Holzhausen has missed just one football game in recent years, attending both home and away contests regardless of their location. His lone absence was in Colorado last season due to a wedding he attended: "Looking back, I should have gone to the game," he said. He has seen three national championships in person - swimming, hockey and football - and has been attending Michigan Stadium since the ripe age of three weeks, when he "was there" for the Ohio State-Michigan tie of 1973. ("I don't remember it, but it must have been a good one," he added, smiling.) He said his Superfan days started a few years ago when the cheerleaders gave him the name after spotting his cape and mask - but Holzhausen has been the Superfan since birth.

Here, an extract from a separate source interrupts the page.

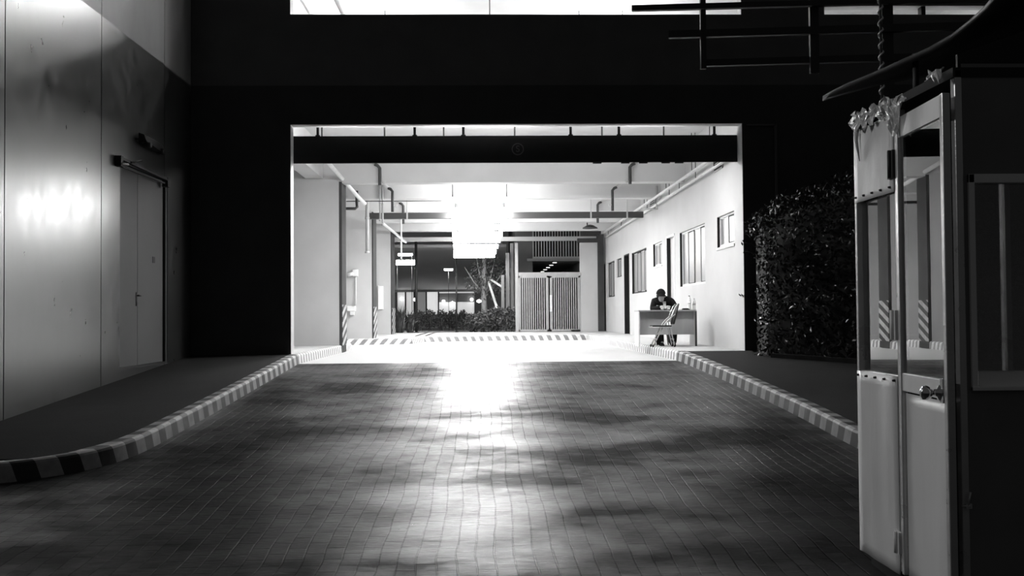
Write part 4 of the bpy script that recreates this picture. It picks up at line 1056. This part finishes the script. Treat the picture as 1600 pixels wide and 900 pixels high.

At Holzhausen's high school in Chelsea, they have named an award after him, giving praise to the "most spirited junior" at the high school. He said his high school officials want him to return to present the award this year - something he considers an honor but not much of a surprise. It seems he evokes spirit in the meek and turns the average student into a raving lunatic; and all with raw ability.
At Friday night's game, an usher who is a regular at the upper-level Section 16 entrance (where Superfan sits) and was a party to having Superfan's bell removed, said his antics rile up the crowd to a point of being "intrusive" to others in Yost, and the usher pointed out the opposing team's fans, the elderly and young children who hear a constant barrage of swears, lewd comments and jeers throughout the game.
"It has gotten to a point where kids are repeating the chants at home and in school," the usher said. "One recently got in trouble at school for saying what the students say after a penalty - you know, with the chump, dick, wuss, etc. - and then people point to Michigan and think badly of it."
But Superfan says he usually doesn't appear in costume at Yost "because the fans don't need me here," despite his usual role in most of the traditional cheers and his ability to lead the crowd. "I am just being me, that is what is hardest for most people to understand."
And that is what will be hardest for the next Superfan, and undoubtedly the most important challenge: to be him or herself. Holzhausen said some of his friends truly understand that his antics are for fun and just a part of the way he is, but others think that he goes too far, that his screams and derision should have a breaking point. He said people accuse him of being intoxicated at games (he doesn't drink alcohol), of being too loud (at Yost or Michigan Stadium?) and that fans often threaten to get ushers to control him (he has been ejected from one football game "for getting up on the wall" in his early years as a student, but now is quick to assure you that the field director for the Department of Public Safety has an autographed picture of Superfan on his office wall.) This all seems way too much for it to be an act.
Superfan has been on every major sports network and has been an unofficial mascot for the University since he started to don a cape, a mask and those Michigan sunglasses he wears - even at Yost. He will be sorely missed. He said that he will still attend as many games as he possibly can and that he will always be "Superfan," but the task of finding a successor has not been an easy one, and he needs your help.
If you know someone who can yell louder than anyone you have ever met, who bleeds maize and blue, who doesn't mind making a complete fool of themself, and who will risk being assaulted by Brutus the Buckeye, please encourage them to apply. Superfan can be reached at holzie@umich.edu or at your local sporting event.
We need you to come out of the woodwork before it is too late. We need a Superfan.